The July 25, 1994 Jordan-Israel non-belligerency agreement states that Israel 'respects ... the special role' played by Jordan in Muslim religious shrines in Jerusalem. Arafat had stated in the past that the Palestinian entity would be responsible for non-Jewish religious shrines in the holy city. The Jordan-Israel agreement appears to set the stage for a future contest or cooperation between Jordan and Palestine over the religious sites.

The United States has maintained a policy since 1967 that the future of the city must be negotiated and cannot be decided unilaterally, and that the city should not be divided as it was between 1948 and 1967.

In 1990, Congress [under President H.W. Bush] opposed the Administration position and passed resolutions acknowledging that Jerusalem was the capital of Israel and should not be a divided city (H.Con.Res. 290, passed on April 24, 1990, and S.Con.Res. 106, passed on March 22, 1990). In 1995, Congress passed S. 1322 (P.L. 104-45, November 8, 1995) that stated that the U.S. embassy should be moved from Tel Aviv to Jerusalem. The law provides a presidential waiver if maintaining the embassy in Tel Aviv is in the U.S. national interest. (See CRS Report 94-755, Jerusalem, dated February 21, 1995.)

On July 27, 2000, President Clinton told an Israeli interviewer that he favored moving the embassy to Jerusalem, but signed waivers to keep the embassy in Tel Aviv. During the 2000 campaign, George Bush said he favored moving the embassy to Jerusalem, but since becoming President has signed waivers delaying the move.

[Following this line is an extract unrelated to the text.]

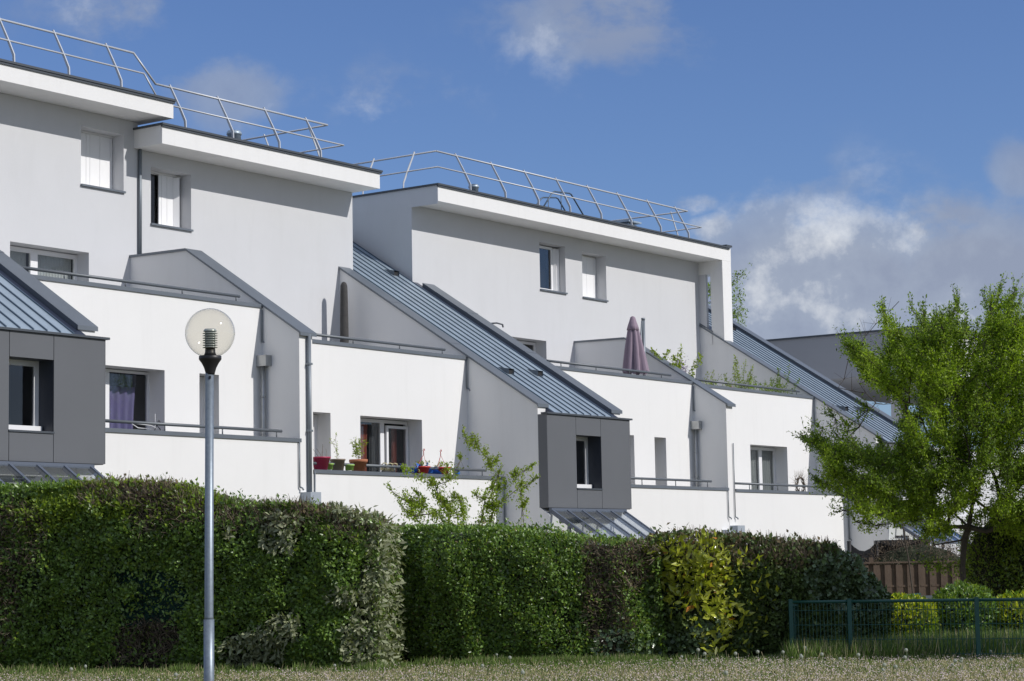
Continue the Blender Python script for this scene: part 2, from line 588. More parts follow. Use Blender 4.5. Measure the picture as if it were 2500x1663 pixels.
def curtain(u0, u1, v, z0, z1, folds, amp=0.03, taper=0.0):
    mb = MB()
    n = folds * 6
    pts = []
    for j in range(5):
        t = j / 4
        for i in range(n + 1):
            s_ = i / n
            w = (u1 - u0) * (1 - taper * math.sin(t * PI) * 0.8)
            pts.append((u0 + s_ * w, v + math.sin(s_ * folds * 2 * PI + 0.6 * math.sin(3 * t + s_ * 4)) * amp * (0.5 + t * 0.7), z1 + (z0 - z1) * t))
    f = []
    for j in range(4):
        for i in range(n):
            a = j * (n + 1) + i
            f.append((a, a + n + 1, a + n + 2, a + 1))
    return mb.poly(pts, f, True)


def frame_mesh(u0, u1, v, z0, z1, t=0.06, d=0.06, mull=()):
    mb = MB()
    mb.box(u0, u0 + t, v, v + d, z0, z1)
    mb.box(u1 - t, u1, v, v + d, z0, z1)
    mb.box(u0 + t, u1 - t, v, v + d, z1 - t, z1)
    mb.box(u0 + t, u1 - t, v, v + d, z0, z0 + t)
    for a, w in mull:
        mb.box(a - w / 2, a + w / 2, v + 0.002, v + d - 0.002, z0 + t, z1 - t)
    return mb


def sill(b, win, u0, u1, v, z, over=0.05):
    b.part('window_sill', MB().box(u0 - 0.012, u1 + 0.02, v - over, v + 0.30, z - 0.045, z - 0.004), 'coping', win)


def shutter_leaves(b, win, edges, v, z0, z1, gap=0.008, zig=0.0):
    for i in range(len(edges) - 1):
        a, c = edges[i] + gap / 2, edges[i + 1] - gap / 2
        mb = MB()
        dv = zig * (1 if i % 2 else -1)
        mb.poly([(a, v - dv, z0), (c, v + dv, z0), (c, v + dv + .022, z0), (a, v - dv + .022, z0),
                 (a, v - dv, z1), (c, v + dv, z1), (c, v + dv + .022, z1), (a, v - dv + .022, z1)],
                [(0, 3, 2, 1), (4, 5, 6, 7), (0, 1, 5, 4), (1, 2, 6, 5), (2, 3, 7, 6), (3, 0, 4, 7)])
        b.part('shutter_leaf', mb, 'shutter', win)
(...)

Section 214 of P.L. 107-228, the Foreign Relations Authorization Act for FY2003, states that Congress maintains its commitment to moving the U.S. embassy from Tel Aviv to Jerusalem, bans funds appropriated in the Act from being used to support the Jerusalem consulate unless the U.S. ambassador to Israel has authority over the consulate, declares that publications financed under the Act must list Jerusalem as the capital of Israel, and states that any U.S. citizen born in Jerusalem may request that their birthplace be listed as Israel. President Bush issued a statement on September 30, 2002, that he considered the section to be advisory, not binding, and that the section interfered with his constitutional authority to conduct the nations’ foreign relations. The statement also said that U.S. policy toward Jerusalem remained unchanged, which implied that the United States holds that the future of Jerusalem must be negotiated and not be decided unilaterally, as the Israelis have done."